I won’t go into spoilers on Solo: A Star Wars Story, though there’s only one thing in it that I think qualifies as a genuine surprise that has any bearing on the rest of the Star Wars universe.
I will say that I think the movie is kind of like the
cinematic version of Better Call Saul, and that’s not even something I probably
needed to see the movie to know.
Like Better Call Saul
to Breaking Bad, it gives us a look
at the origins of a character we have come to know as a bit of a rapscallion,
when he was less of one. Of course, Han Solo is a lot more of an old softy than
Saul Goodman a.k.a. Jimmy McGill, and he undergoes a character arc over the
course of the original Star Wars trilogy that Saul does not undergo in six
seasons of Breaking Bad.
But there’s the same kind of sense in watching it that this
cannot end well.
And not just because Han Solo will one day end up on a
bridge with a lightsaber through his stomach.
Better Caul Saul
goes to great lengths showing us that the man once known as Jimmy was a good
guy. I mean, he was always a trickster and he never met a scam he didn’t like,
but he lived his life following a certain moral compass. The people he duped
were (almost) always deserving of that usury, or at least the ends justified
the means. At the end of the day he wanted to do the right thing for people who
deserved justice.
But of course, at some point – a point we have not yet
reached in the narrative of that TV show – it all came apart.

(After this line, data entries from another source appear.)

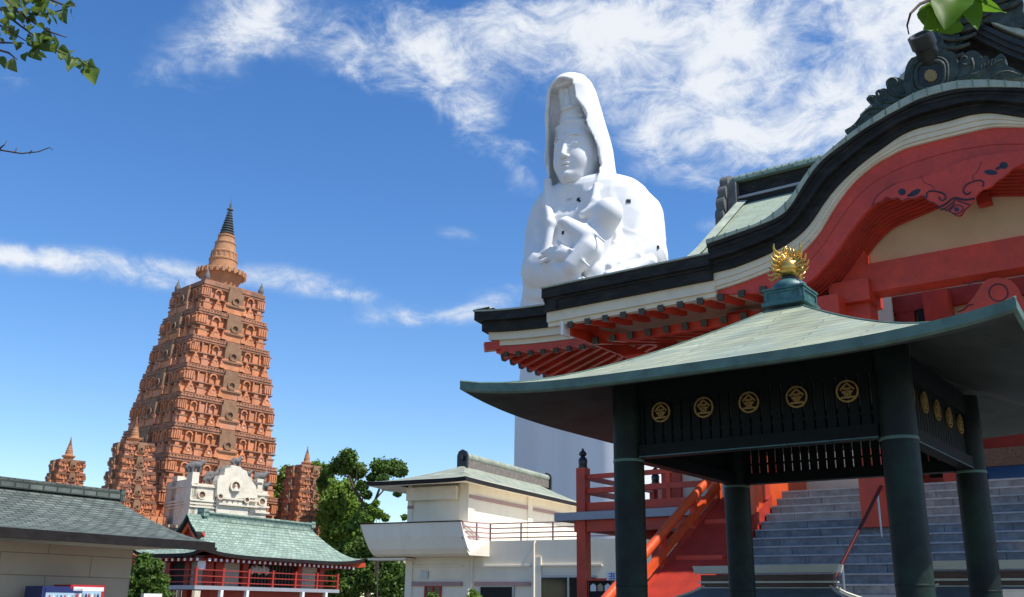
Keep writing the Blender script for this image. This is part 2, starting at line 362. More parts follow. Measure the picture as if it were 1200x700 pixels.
# ================================================================== temple hall
hall = empty('temple_hall', T(2, -4, 0), 'large vermilion temple hall with a curved black-edged gable porch over the stairs', 'temple')
UC = 4.72      # centre line of the curved gable
def curve(pts, n): return [tp(x, y, n) for x, y in pts]
def sample(cv, us):
    xs = [c[0] for c in cv]; ys = [c[1] for c in cv]; return [interp(u, xs, ys) for u in us]
TOP = [(829, 281), (863, 270), (886, 263), (899, 256), (910, 247), (922, 238), (930, 227), (938, 214), (950, 196), (966, 182), (980, 170), (992, 160), (1010, 147), (1026, 136), (1043, 125), (1060, 115.5), (1077, 107), (1100, 100)]
BLK = [(829, 286), (863, 274), (901, 260), (914, 254), (926, 244), (936, 226), (950, 204), (960, 191), (974, 179), (991, 167), (1013, 151), (1043, 133.5), (1077, 116), (1100, 109)]
CRM = [(829, 323), (862, 315), (893, 303), (912, 294), (926, 286), (942, 274), (954, 260), (966, 240), (980, 222), (996, 206), (1013, 191), (1034, 176), (1056, 160), (1077, 151), (1098, 147)]
RED = [(835, 343), (870, 332), (905, 318), (940, 298), (961, 275), (978, 244), (1000, 215), (1026, 193), (1060, 175), (1103, 164)]
BOT = [(838, 346), (900, 345), (950, 334), (978, 303), (996, 276), (1013, 253), (1030, 238), (1051, 229), (1085, 214), (1110, 205)]
def arc(pts, n, us):      # symmetric about UC
    cv = curve(pts, n); vals = []
    for u in us:
        uu = u if u <= UC else 2 * UC - u
        vals.append(interp(uu, [c[0] for c in cv], [c[1] for c in cv]))
    for _ in range(2): vals = [vals[0]] + [(vals[i - 1] + 2 * vals[i] + vals[i + 1]) / 4 for i in range(1, len(vals) - 1)] + [vals[-1]]
    return vals
U0 = -.18; U1 = 2 * UC - U0
us = [lerp(U0, U1, i / 96) for i in range(97)]
def band(m, zt, zb, n0, n1, us_=None, uvs=False):
    us_ = us_ or us
    F = [[T(u, n0, z) for u, z in zip(us_, zt)], [T(u, n0, z) for u, z in zip(us_, zb)]]
    B = [[T(u, n1, z) for u, z in zip(us_, zt)], [T(u, n1, z) for u, z in zip(us_, zb)]]
    acc = [0]
    for i in range(1, len(us_)): acc.append(acc[-1] + (F[0][i] - F[0][i - 1]).length)
    m.grid([F[0], F[1]], lambda i, j: (acc[j], i * .3)); m.grid([B[0], B[1]], None, True)
    m.grid([B[0], F[0]], lambda i, j: (acc[j], i * 1.)); m.grid([F[1], B[1]], None)
    for k in (0, -1): m.face([F[0][k], F[1][k], B[1][k], B[0][k]])
zT = arc(TOP, 2.9, us); zB = arc(BLK, 2.9, us); zC = arc(CRM, 2.62, us); zR = arc(RED, 2.52, us); zO = arc(BOT, 2.42, us)
# curved roof: skin running back from the arc, tiles at the edge
m = MB(); n_t = 110; ut = [lerp(U0, U1, i / n_t) for i in range(n_t + 1)]; zt_ = arc(TOP, 2.9, ut); zb_ = arc(BLK, 2.9, ut)
band(m, zt_, zb_, 2.93, 2.2, ut); kr = m.build('curved_roof_edge', MT['tile_edge'], hall, 40)
m = MB()
for i in range(2, n_t, 3):      # raised seams between the copper tiles
    m.bar(T(ut[i], 2.945, zb_[i]), T(ut[i], 2.945, zt_[i] + .012), .012, .012, NN); m.bar(T(ut[i], 2.94, zt_[i] + .008), T(ut[i], 2.2, zt_[i] + .008), .014, .014)
m.build('tile_seam', MT['pav_edge'], kr)
m = MB(); lay = 7
for k in range(lay):
    f0, f1 = k / lay, (k + 1) / lay
    za = [lerp(b, c, f0) + (0 if k else -.002) for b, c in zip(zB, zC)]; zb2 = [lerp(b, c, f1) + .004 for b, c in zip(zB, zC)]
    nn_ = 2.9 - (.0 if k < 1 else .035 if k < 4 else .16) - .012 * (k % 3)
    band(m, za, zb2, nn_, 2.2)
m.build('black_eave_moulding', MT['black'], hall, 30)
m = MB()
for k, (f0, f1, nn_) in enumerate(((0, .45, 2.66), (.45, .8, 2.63), (.8, 1, 2.59))):
    band(m, [lerp(a, b, f0) for a, b in zip(zC, zR)], [lerp(a, b, f1) + .003 for a, b in zip(zC, zR)], nn_, 2.2)
m.build('cream_eave_board', MT['cream'], hall, 30)
m = MB(); band(m, [z - .002 for z in zR], zO, 2.52, 2.42)
bargeb = m.build('bargeboard', MT['vermilion_board'], hall, 30)
m = MB()
zc_ = [lerp(a, b, .42) for a, b in zip(zR, zO)]
m.tube([T(u, 2.523, z) for u, z in zip(us, zc_) if 1.0 < u < 8.4], .007, 4); m.build('groove_line', MT['darkred'], bargeb)
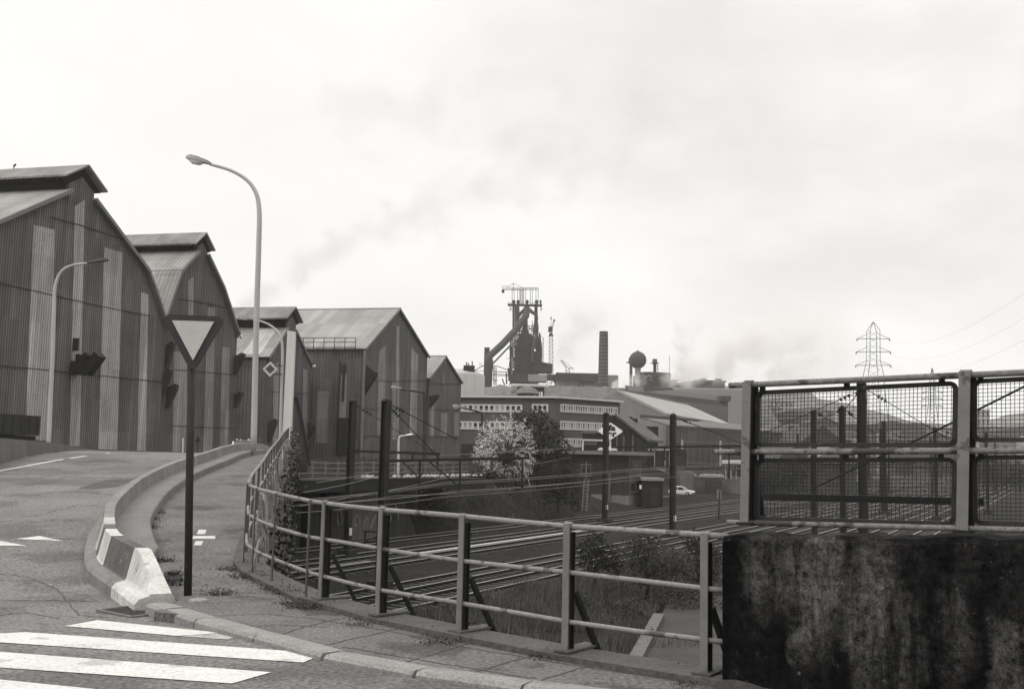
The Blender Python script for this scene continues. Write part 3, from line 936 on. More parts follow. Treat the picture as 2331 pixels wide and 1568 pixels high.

It’s a similar situation with Han Solo. Now, Han is not as
compromised, morally, when we meet him at the start of A New Hope as Saul is when we meet him in Breaking Bad. He’s a bit more of a genuine hero than an anti-hero,
whereas Saul isn’t either – he’s essentially just comic relief. We didn’t know
then how much we would love him and how much we would thirst for a whole series
devoted to him, which in some ways even surpasses the series from which it span
off.
But if things had really “gone well” for Han Solo, we wouldn’t
first encounter him in a seedy bar on Tatooine, trying to escape his debts to a
gangster and the bounty on his head, shooting first on the bounty hunter who
tries to take him back as a hostage to that gangster. Hey, I’m sure Greedo had
some kids to feed.
And so Solo: A Star
Wars Story cannot really end well for him either, though it remains to be
seen if they are going to try to squeeze some sequels out of this material. I
won’t give away the ending, but you already know it has to be on some kind of
downward trajectory, because of something you might not know: Han Solo might also be described as something of an
idealist at the start of this movie. Sure, his charm is rakish and his schemes
reckless, but we find out in the first five minutes of this movie that what he’s
doing, he’s doing for love. Sorry if you think that’s a spoiler, but it’s in
the damn first five minutes of the movie.
So the journey with Han, as with Jimmy, is the loss of
that idealism, to be replaced by something more jaded and cynical.
And in both cases, there’s a love driving that idealism, a
love that is lost. We don’t know what’s going to happen between Jimmy and Kim
(please don’t die) because the series hasn’t gotten that far yet. But she makes
no appearance in Breaking Bad, so she’s
out of the picture in one way or another. And with Han’s love interest in Solo … again not spoiling anything, but
let’s just say you already know Han is single when he first meets Princess
Leia.
I just hope Jimmy can live long enough to meet someone, have
children, and die of a lightsaber wound to the gut.